It is a sign of the increased prestige attached to science fiction in the late sixties that Planet of the Apes was assigned an A list director to what looked like a B film premise. An astronaut (able to traverse time as well as space) lands on a planet with a habitable atmosphere in the distant future, where the great apes are the dominant species (who speak English!) and the humans are mute, unreasoning animals.
Taylor (Charlton Heston) discovers an earth-like environment, but because his instruments are telling him that he is way over the other side of space, he doesn't draw the obvious conclusion... at least until the justly famous ending.
Schaffer brought the advantages of an A budget with him into the project. There is a major star. The visuals are fabulous, particularly in the early location shots in the Utah desert. There is a sophisticated score. While the beautiful colour of the film is bright and without expressionist shadows, the irregular, jagged constructions of the ape city give the film an unsettling, distorted look. Best of all are the superb ape costumes and make-up effects.

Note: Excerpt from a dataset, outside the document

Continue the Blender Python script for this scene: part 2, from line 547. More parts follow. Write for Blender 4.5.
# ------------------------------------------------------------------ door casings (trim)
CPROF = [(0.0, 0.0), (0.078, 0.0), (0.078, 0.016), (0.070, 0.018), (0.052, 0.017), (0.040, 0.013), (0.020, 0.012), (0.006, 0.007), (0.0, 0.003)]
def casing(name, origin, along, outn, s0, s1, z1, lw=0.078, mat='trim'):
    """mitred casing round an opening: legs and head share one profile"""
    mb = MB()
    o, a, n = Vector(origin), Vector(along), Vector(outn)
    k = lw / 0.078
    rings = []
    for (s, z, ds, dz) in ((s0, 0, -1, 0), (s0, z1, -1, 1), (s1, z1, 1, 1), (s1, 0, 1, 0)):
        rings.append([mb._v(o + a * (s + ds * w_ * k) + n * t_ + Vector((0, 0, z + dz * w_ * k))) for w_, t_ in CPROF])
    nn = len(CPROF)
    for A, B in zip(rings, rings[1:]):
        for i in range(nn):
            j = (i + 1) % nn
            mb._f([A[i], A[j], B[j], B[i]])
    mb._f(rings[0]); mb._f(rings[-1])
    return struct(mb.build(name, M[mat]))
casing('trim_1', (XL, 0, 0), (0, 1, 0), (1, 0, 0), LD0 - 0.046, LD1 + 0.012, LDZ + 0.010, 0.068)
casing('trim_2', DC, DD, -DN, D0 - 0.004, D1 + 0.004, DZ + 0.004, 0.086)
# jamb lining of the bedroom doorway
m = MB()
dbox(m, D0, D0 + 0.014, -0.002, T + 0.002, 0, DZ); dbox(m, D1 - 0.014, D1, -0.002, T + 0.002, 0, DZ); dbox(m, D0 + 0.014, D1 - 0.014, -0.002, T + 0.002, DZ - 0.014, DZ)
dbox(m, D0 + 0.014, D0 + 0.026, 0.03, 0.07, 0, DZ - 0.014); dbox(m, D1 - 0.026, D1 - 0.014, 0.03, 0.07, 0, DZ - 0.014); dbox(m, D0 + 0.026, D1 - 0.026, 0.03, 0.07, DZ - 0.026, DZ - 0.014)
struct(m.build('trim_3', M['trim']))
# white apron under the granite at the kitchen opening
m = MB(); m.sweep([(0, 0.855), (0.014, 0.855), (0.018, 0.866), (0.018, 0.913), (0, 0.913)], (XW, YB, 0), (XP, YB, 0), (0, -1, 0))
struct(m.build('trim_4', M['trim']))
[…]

For what is essentially an action film there is quite a lot of thematic content in Planet of the Apes. Religious leaders must have blinked at the evidence proving evolution was in progress well before the provenance of the ape scriptures. The schism between the gorillas and chimpanzees allowed for reflection on contemporary American racial conflict. It is a film about social and political realities in 1968, with prejudice, belligerence and superstition ascendent over reason.